What needs to be done –
Nothing but the lines from the top of the data to the line holding "PI = math.pi" should be printed, word for word and both ends included; leave the pictures out.

Dataset section –
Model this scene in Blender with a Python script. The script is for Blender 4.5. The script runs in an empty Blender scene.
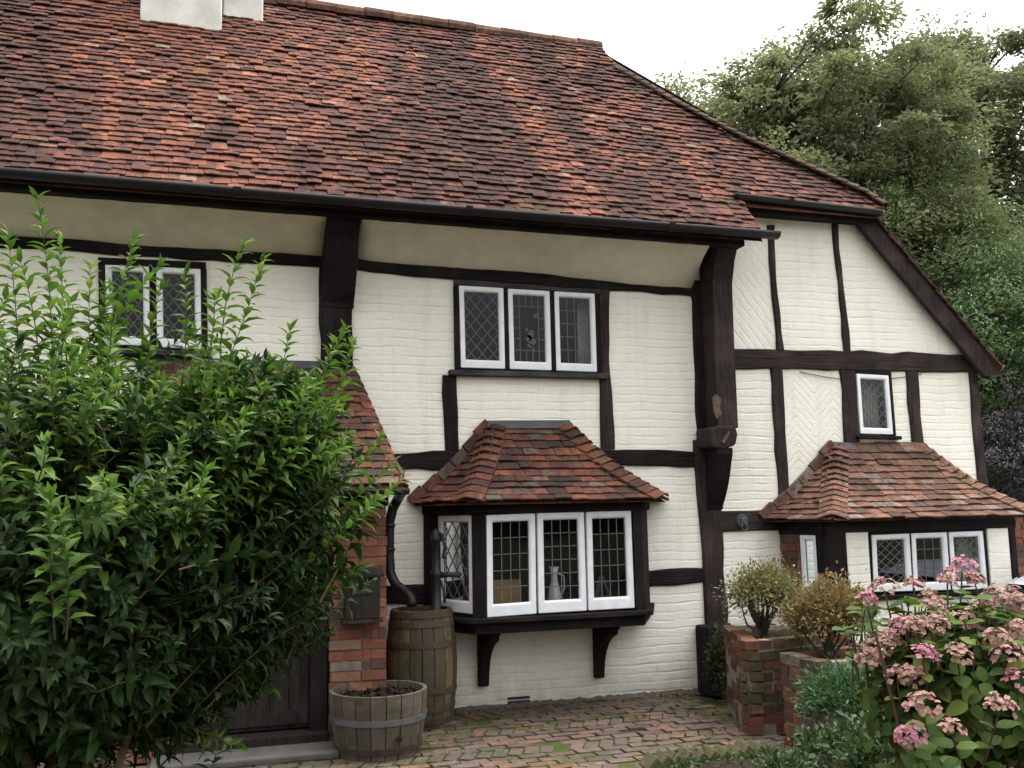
import bpy, math, random
import numpy as np

random.seed(11)
rng = np.random.default_rng(11)
SC = bpy.context.scene
COL = SC.collection
PI = math.pi

# ------------------------------------------------------------------ camera
FPX = 960.0
YAW, PITCH, ROLL = map(math.radians, (16.8, 7.5, -1.065))
EYE = np.array([0.0, 0.0, 1.65])
_f = np.array([math.sin(YAW)*math.cos(PITCH), math.cos(YAW)*math.cos(PITCH), math.sin(PITCH)])
_r0 = np.array([math.cos(YAW), -math.sin(YAW), 0.0])
_u0 = np.cross(_r0, _f)
_r = _r0*math.cos(ROLL) + _u0*math.sin(ROLL)
_u = -_r0*math.sin(ROLL) + _u0*math.cos(ROLL)


def at(px, py, Y):
    """point on the plane y = Y seen at a pixel of the photograph (used to survey the facade)"""
    d = _r*(px-512)/FPX + _u*(384-py)/FPX + _f
    return EYE + d*(Y/d[1])


W = 8.05          # front face of the brick infill

# ------------------------------------------------------------------ materials
MATS = {}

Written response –
Model this scene in Blender with a Python script. The script is for Blender 4.5. The script runs in an empty Blender scene.
import bpy, math, random
import numpy as np

random.seed(11)
rng = np.random.default_rng(11)
SC = bpy.context.scene
COL = SC.collection
PI = math.pi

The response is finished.